>> Start

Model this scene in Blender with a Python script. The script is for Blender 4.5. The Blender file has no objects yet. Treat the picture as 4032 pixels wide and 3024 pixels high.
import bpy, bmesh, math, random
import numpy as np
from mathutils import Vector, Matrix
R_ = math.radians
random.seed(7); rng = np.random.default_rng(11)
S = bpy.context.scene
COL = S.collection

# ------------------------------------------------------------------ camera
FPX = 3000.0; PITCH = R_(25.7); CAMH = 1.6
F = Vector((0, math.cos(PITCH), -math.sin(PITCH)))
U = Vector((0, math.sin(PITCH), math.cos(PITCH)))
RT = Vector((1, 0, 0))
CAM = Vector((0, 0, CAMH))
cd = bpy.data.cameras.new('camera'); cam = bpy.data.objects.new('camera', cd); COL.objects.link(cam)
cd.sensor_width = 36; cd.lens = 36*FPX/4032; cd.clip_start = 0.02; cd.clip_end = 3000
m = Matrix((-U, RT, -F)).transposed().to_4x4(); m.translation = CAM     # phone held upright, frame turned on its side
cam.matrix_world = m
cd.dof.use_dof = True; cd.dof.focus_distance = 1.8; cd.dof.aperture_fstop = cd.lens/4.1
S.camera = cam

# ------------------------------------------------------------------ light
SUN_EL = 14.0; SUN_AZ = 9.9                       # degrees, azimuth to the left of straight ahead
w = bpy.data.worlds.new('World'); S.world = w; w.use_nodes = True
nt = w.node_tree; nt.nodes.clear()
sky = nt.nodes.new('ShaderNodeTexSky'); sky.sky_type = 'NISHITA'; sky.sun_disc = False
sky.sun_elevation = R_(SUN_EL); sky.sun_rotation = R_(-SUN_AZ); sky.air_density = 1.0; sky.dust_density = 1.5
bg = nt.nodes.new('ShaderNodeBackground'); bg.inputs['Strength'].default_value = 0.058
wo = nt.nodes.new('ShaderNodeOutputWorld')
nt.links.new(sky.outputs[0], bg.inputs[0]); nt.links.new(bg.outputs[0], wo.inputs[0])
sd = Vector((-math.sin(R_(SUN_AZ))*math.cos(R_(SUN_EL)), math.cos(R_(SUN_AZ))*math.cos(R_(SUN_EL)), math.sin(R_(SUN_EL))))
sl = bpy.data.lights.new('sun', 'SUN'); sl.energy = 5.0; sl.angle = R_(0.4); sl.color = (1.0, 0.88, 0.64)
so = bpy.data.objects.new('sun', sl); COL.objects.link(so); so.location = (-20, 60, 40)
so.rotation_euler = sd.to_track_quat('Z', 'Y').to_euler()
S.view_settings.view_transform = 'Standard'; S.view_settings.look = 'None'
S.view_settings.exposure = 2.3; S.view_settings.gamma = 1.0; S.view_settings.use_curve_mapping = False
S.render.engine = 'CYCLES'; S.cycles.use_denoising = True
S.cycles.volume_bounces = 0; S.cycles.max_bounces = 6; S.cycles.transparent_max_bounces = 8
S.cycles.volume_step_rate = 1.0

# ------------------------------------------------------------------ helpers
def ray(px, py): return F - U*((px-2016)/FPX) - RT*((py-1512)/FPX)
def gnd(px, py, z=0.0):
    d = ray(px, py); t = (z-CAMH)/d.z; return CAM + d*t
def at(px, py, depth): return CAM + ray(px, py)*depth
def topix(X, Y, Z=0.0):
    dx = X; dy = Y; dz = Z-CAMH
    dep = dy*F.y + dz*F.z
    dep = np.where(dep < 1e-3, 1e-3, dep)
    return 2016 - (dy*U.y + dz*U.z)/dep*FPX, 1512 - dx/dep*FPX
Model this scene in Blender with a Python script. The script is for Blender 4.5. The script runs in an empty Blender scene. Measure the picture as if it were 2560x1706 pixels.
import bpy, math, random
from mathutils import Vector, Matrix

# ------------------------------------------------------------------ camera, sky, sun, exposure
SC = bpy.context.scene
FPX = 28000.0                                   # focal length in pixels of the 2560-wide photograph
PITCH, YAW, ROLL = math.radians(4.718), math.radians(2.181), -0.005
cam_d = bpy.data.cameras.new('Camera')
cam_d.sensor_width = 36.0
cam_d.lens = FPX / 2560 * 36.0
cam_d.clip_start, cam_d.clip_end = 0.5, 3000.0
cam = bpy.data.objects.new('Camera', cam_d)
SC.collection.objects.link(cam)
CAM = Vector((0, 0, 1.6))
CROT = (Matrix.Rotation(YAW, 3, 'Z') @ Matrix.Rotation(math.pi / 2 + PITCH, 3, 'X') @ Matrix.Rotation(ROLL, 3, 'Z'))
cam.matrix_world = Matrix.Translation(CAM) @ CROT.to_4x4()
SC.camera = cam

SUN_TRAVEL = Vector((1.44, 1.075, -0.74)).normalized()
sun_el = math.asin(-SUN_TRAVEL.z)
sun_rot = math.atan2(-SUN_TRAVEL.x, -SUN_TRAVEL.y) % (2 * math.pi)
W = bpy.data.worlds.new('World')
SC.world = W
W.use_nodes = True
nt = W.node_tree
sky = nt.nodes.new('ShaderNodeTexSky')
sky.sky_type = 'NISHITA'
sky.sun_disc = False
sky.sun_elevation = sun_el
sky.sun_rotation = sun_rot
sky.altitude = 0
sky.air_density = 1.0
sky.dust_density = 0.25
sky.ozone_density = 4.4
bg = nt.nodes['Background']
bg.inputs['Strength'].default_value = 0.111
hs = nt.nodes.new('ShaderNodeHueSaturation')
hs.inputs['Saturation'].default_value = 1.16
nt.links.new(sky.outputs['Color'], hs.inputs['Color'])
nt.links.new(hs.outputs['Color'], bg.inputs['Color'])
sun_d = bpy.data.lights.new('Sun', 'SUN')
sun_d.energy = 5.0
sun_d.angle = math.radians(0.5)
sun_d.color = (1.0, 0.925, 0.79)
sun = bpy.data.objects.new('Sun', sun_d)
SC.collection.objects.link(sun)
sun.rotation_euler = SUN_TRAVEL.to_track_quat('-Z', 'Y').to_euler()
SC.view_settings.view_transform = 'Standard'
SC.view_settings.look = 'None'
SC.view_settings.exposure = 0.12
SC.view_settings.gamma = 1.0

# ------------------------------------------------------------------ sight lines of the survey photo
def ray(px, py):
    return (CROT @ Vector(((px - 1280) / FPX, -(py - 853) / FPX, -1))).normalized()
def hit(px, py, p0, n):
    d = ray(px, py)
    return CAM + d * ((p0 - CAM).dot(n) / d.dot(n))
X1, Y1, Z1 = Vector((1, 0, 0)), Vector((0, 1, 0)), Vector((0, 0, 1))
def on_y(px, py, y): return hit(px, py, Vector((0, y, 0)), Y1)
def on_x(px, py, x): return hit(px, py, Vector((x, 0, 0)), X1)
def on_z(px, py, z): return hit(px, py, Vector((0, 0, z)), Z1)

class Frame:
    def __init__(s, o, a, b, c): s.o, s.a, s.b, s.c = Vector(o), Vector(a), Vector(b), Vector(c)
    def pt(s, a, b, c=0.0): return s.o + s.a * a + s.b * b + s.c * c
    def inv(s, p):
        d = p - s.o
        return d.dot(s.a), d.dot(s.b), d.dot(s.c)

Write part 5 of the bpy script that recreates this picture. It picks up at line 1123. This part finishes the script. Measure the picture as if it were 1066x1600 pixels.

>> End

▸ **Stated goal**:
Nothing in the listing may be changed; retype it all exactly.

▸ **Solution to this exercise**:
Model this scene in Blender with a Python script. The script is for Blender 4.5. The Blender file has no objects yet. Treat the picture as 4032 pixels wide and 3024 pixels high.
import bpy, bmesh, math, random
import numpy as np
from mathutils import Vector, Matrix
R_ = math.radians
random.seed(7); rng = np.random.default_rng(11)
S = bpy.context.scene
COL = S.collection

# ------------------------------------------------------------------ camera
FPX = 3000.0; PITCH = R_(25.7); CAMH = 1.6
F = Vector((0, math.cos(PITCH), -math.sin(PITCH)))
U = Vector((0, math.sin(PITCH), math.cos(PITCH)))
RT = Vector((1, 0, 0))
CAM = Vector((0, 0, CAMH))
cd = bpy.data.cameras.new('camera'); cam = bpy.data.objects.new('camera', cd); COL.objects.link(cam)
cd.sensor_width = 36; cd.lens = 36*FPX/4032; cd.clip_start = 0.02; cd.clip_end = 3000
m = Matrix((-U, RT, -F)).transposed().to_4x4(); m.translation = CAM     # phone held upright, frame turned on its side
cam.matrix_world = m
cd.dof.use_dof = True; cd.dof.focus_distance = 1.8; cd.dof.aperture_fstop = cd.lens/4.1
S.camera = cam

# ------------------------------------------------------------------ light
SUN_EL = 14.0; SUN_AZ = 9.9                       # degrees, azimuth to the left of straight ahead
w = bpy.data.worlds.new('World'); S.world = w; w.use_nodes = True
nt = w.node_tree; nt.nodes.clear()
sky = nt.nodes.new('ShaderNodeTexSky'); sky.sky_type = 'NISHITA'; sky.sun_disc = False
sky.sun_elevation = R_(SUN_EL); sky.sun_rotation = R_(-SUN_AZ); sky.air_density = 1.0; sky.dust_density = 1.5
bg = nt.nodes.new('ShaderNodeBackground'); bg.inputs['Strength'].default_value = 0.058
wo = nt.nodes.new('ShaderNodeOutputWorld')
nt.links.new(sky.outputs[0], bg.inputs[0]); nt.links.new(bg.outputs[0], wo.inputs[0])
sd = Vector((-math.sin(R_(SUN_AZ))*math.cos(R_(SUN_EL)), math.cos(R_(SUN_AZ))*math.cos(R_(SUN_EL)), math.sin(R_(SUN_EL))))
sl = bpy.data.lights.new('sun', 'SUN'); sl.energy = 5.0; sl.angle = R_(0.4); sl.color = (1.0, 0.88, 0.64)
so = bpy.data.objects.new('sun', sl); COL.objects.link(so); so.location = (-20, 60, 40)
so.rotation_euler = sd.to_track_quat('Z', 'Y').to_euler()
S.view_settings.view_transform = 'Standard'; S.view_settings.look = 'None'
S.view_settings.exposure = 2.3; S.view_settings.gamma = 1.0; S.view_settings.use_curve_mapping = False
S.render.engine = 'CYCLES'; S.cycles.use_denoising = True
S.cycles.volume_bounces = 0; S.cycles.max_bounces = 6; S.cycles.transparent_max_bounces = 8
S.cycles.volume_step_rate = 1.0

# ------------------------------------------------------------------ helpers
def ray(px, py): return F - U*((px-2016)/FPX) - RT*((py-1512)/FPX)
def gnd(px, py, z=0.0):
    d = ray(px, py); t = (z-CAMH)/d.z; return CAM + d*t
def at(px, py, depth): return CAM + ray(px, py)*depth
def topix(X, Y, Z=0.0):
    dx = X; dy = Y; dz = Z-CAMH
    dep = dy*F.y + dz*F.z
    dep = np.where(dep < 1e-3, 1e-3, dep)
    return 2016 - (dy*U.y + dz*U.z)/dep*FPX, 1512 - dx/dep*FPX
Model this scene in Blender with a Python script. The script is for Blender 4.5. The script runs in an empty Blender scene. Measure the picture as if it were 2560x1706 pixels.
import bpy, math, random
from mathutils import Vector, Matrix

# ------------------------------------------------------------------ camera, sky, sun, exposure
SC = bpy.context.scene
FPX = 28000.0                                   # focal length in pixels of the 2560-wide photograph
PITCH, YAW, ROLL = math.radians(4.718), math.radians(2.181), -0.005
cam_d = bpy.data.cameras.new('Camera')
cam_d.sensor_width = 36.0
cam_d.lens = FPX / 2560 * 36.0
cam_d.clip_start, cam_d.clip_end = 0.5, 3000.0
cam = bpy.data.objects.new('Camera', cam_d)
SC.collection.objects.link(cam)
CAM = Vector((0, 0, 1.6))
CROT = (Matrix.Rotation(YAW, 3, 'Z') @ Matrix.Rotation(math.pi / 2 + PITCH, 3, 'X') @ Matrix.Rotation(ROLL, 3, 'Z'))
cam.matrix_world = Matrix.Translation(CAM) @ CROT.to_4x4()
SC.camera = cam

SUN_TRAVEL = Vector((1.44, 1.075, -0.74)).normalized()
sun_el = math.asin(-SUN_TRAVEL.z)
sun_rot = math.atan2(-SUN_TRAVEL.x, -SUN_TRAVEL.y) % (2 * math.pi)
W = bpy.data.worlds.new('World')
SC.world = W
W.use_nodes = True
nt = W.node_tree
sky = nt.nodes.new('ShaderNodeTexSky')
sky.sky_type = 'NISHITA'
sky.sun_disc = False
sky.sun_elevation = sun_el
sky.sun_rotation = sun_rot
sky.altitude = 0
sky.air_density = 1.0
sky.dust_density = 0.25
sky.ozone_density = 4.4
bg = nt.nodes['Background']
bg.inputs['Strength'].default_value = 0.111
hs = nt.nodes.new('ShaderNodeHueSaturation')
hs.inputs['Saturation'].default_value = 1.16
nt.links.new(sky.outputs['Color'], hs.inputs['Color'])
nt.links.new(hs.outputs['Color'], bg.inputs['Color'])
sun_d = bpy.data.lights.new('Sun', 'SUN')
sun_d.energy = 5.0
sun_d.angle = math.radians(0.5)
sun_d.color = (1.0, 0.925, 0.79)
sun = bpy.data.objects.new('Sun', sun_d)
SC.collection.objects.link(sun)
sun.rotation_euler = SUN_TRAVEL.to_track_quat('-Z', 'Y').to_euler()
SC.view_settings.view_transform = 'Standard'
SC.view_settings.look = 'None'
SC.view_settings.exposure = 0.12
SC.view_settings.gamma = 1.0

# ------------------------------------------------------------------ sight lines of the survey photo
def ray(px, py):
    return (CROT @ Vector(((px - 1280) / FPX, -(py - 853) / FPX, -1))).normalized()
def hit(px, py, p0, n):
    d = ray(px, py)
    return CAM + d * ((p0 - CAM).dot(n) / d.dot(n))
X1, Y1, Z1 = Vector((1, 0, 0)), Vector((0, 1, 0)), Vector((0, 0, 1))
def on_y(px, py, y): return hit(px, py, Vector((0, y, 0)), Y1)
def on_x(px, py, x): return hit(px, py, Vector((x, 0, 0)), X1)
def on_z(px, py, z): return hit(px, py, Vector((0, 0, z)), Z1)

class Frame:
    def __init__(s, o, a, b, c): s.o, s.a, s.b, s.c = Vector(o), Vector(a), Vector(b), Vector(c)
    def pt(s, a, b, c=0.0): return s.o + s.a * a + s.b * b + s.c * c
    def inv(s, p):
        d = p - s.o
        return d.dot(s.a), d.dot(s.b), d.dot(s.c)

Write part 5 of the bpy script that recreates this picture. It picks up at line 1123. This part finishes the script. Measure the picture as if it were 1066x1600 pixels.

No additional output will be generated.